Frequentavo la prima media a Napoli, ospite di un mia zia. Gli aerei inglesi, in media tre-quattro notti la settimana, compivano incursioni sulla città. Io e mio cugino di soppiatto uscivamo dal rifugio e, dal giardino del condominio, ci godevamo lo spettacolo del fuoco della contraerea e dei fari che scrutavano il cielo. Ci proteggevamo … stando sotto una tettoia, avendo in testa, a mo’ di elmo, un catino, una pentola. I grandi, impegnati a spettegolare, specialmente le donne, per esorcizzare la paura, quando la violenza del fuoco della controaerea diminuiva o a recitare giaculatorie, quando si faceva intensa … non badavano a noi. L’attesa di vedere un aereo catturato dalla luce di un faro, come una falena, e abbattuto, i piloti lanciarsi col paracadute, era eccitante, ma non fu mai soddisfatta.
Di notte la guerra si presentava come un gioco, l’indomani, lungo il percorso in tram verso la scuola, morti di sonno, vedevamo talvolta distruzioni provocate dal bombardamento, macerie sotto le quali forse c’erano cadaveri.
Morti di sonno: quando c’era un bombardamento notturno (tre o quattro notti a settimana) a scuola si saltava la prima ora, ogni altra assenza non era giustificata.
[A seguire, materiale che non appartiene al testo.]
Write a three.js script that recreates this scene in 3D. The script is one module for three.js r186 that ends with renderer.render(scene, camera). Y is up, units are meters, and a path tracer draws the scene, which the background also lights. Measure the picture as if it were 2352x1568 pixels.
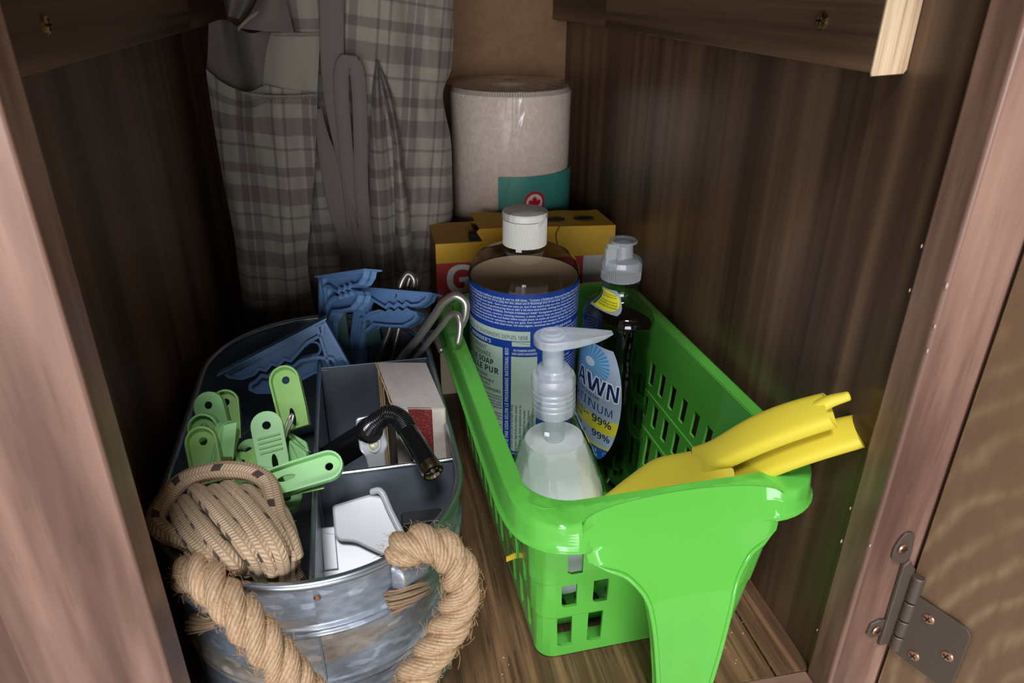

Era poca un’ora, ma la guerra è guerra.
A Potenza il bombardamento prese di mira la caserma d’artiglieria che fronteggiava la villa comunale e la stazione di Potenza superiore, colpendo duramente anche il vicinissimo rione Santa Maria, che si trovava in mezzo ai due obiettivi strategici.
Qualche ora dopo, verso le dieci del mattino, Potenza subì un più terribile e sconvolgente bombardamento da parte di diverse squadriglie di fortezze volanti.
Quell’inferno di bombe inghiottì in un orrendo buco nero, in cui non si è mai riusciti a penetrare, due giovani tricaricesi, fratello e sorella, più o meno della mia età. Li conoscevo. Si chiamavano Peppino e Maria Carmela Mileo. Il soprannome della famiglia, che come d’uso la rendeva riconoscibile, era Coppelascionta.
Dei fratelli Mileo non si è mai saputo niente. Spariti. Un “indovinatore” speculò sopra.
Rocco Scotellaro ha raccontato questa tragedia in una pagina sconvolgente e avvincente del quinto capitolo della parte seconda dell’Uva puttanella. Leggetela.